Walton, who died Monday at age 71, was never fake, and he was rarely boring. On balance, he was himself. And in the end – and well before that – people appreciated him for it.

To be sure, the man could go on a tangent that might madden a hardened hoops watcher, the guy who lived for someone to tell him why a screen worked or how the leaping close-out on a three-point shooter rarely pays off. That definitely happened, and it happened a lot more over these past several years. I’ve watched plenty of Pac-12 basketball, put it that way.

Yet Walton will ultimately be remembered as simply and unapologetically individual. And if anything, his fame only increased over the past decade or so, even as he – how to put it? – cast his thematic net wider and wider during broadcasts.

It wasn’t always that way. In his earlier broadcasting days, like his time with the NBA on NBC, Walton toed the line fairly often, or at least as often as he could manage. It wasn’t really until later in his career that he became more broadly Bill, with all that implies.

He was open about everything – not just monologues on world affairs, historical notes and music updates, but also about himself. He was that rare public figure who didn’t mind being in public. He leaned into that. He pushed into crowds of people to talk, and he refused to be hurried on his way.

I only mention that characteristic of Walton’s here, on a site devoted to sports media, because it’s what enables us to know that the guy we heard on TV was authentic. We didn’t have to guess. Walton was publicly that same person; it was never an act.

I will say that off camera, Walton was often more gentle than you’d probably guess from hearing his oratory during games. His kindness was legendary, and one constant in his life was his steadfast encouragement of almost everyone around him. He was, in his own outsized way, a very humble person, and if you listened closely to the gamecasts you’d hear that come through.

He spoke in a staccato cadence on the air in part because it was the safest way for him to get a sentence out. Walton suffered with a debilitating stutter as a child and young adult, and he often said that finally overcoming it at age 28 was his life’s greatest achievement. A casual listener could easily mistake that on-air cadence for something forced, an act. It wasn’t.

Walton called things the way he saw them, and he loved hyperbole. He variously invoked Michelangelo, Mahatma Gandhi, Nelson Mandela and Martin Luther King Jr. in describing basketball players in recent years, sometimes two or three of them at once. (Take a bow, Nikola Jokic.)

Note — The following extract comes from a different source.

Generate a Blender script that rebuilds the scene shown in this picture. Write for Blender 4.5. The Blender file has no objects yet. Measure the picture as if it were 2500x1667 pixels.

That approach is certainly not for every viewer, but it is who Walton actually was. As a broadcaster, he was enthusiastically over the top – and well aware of it. He practically spoke with a wink, but he wasn’t faking. And his increasing renown through the last decade of his life underscores the truth that his authenticity, what made him him, resonated with far more viewers than it repelled.

But networks, and too often those in their employ, don’t particularly love individuals. They love carefully called games and, generally, analysts who color inside the lines.

With the NBA Finals about to start, Bill Walton’s passing feels like a good time to revisit the disastrous decision by ESPN/ABC to blow up one of the few memorably distinctive crews on the sports landscape. And when you zero in on why Mike Breen, Mark Jackson and Jeff Van Gundy worked so beautifully, it’s impossible to escape the obvious: Van Gundy sounds like himself.

The league most likely didn’t love that, because being yourself means saying what you actually think. Van Gundy is great at that. The NBA and its broadcast partners, maybe not so much.

I won’t argue that we need more Bill Waltons in broadcasting, because there was only one. We certainly need more people with Walton’s kindness and empathy in actual life. But writing strictly as a sports viewer, I would absolutely love for more broadcasters to step back inside their own skins – be who they are.

You won’t forget how to be an expert; you’ll just become a more human one. The world might even love it. It has happened before.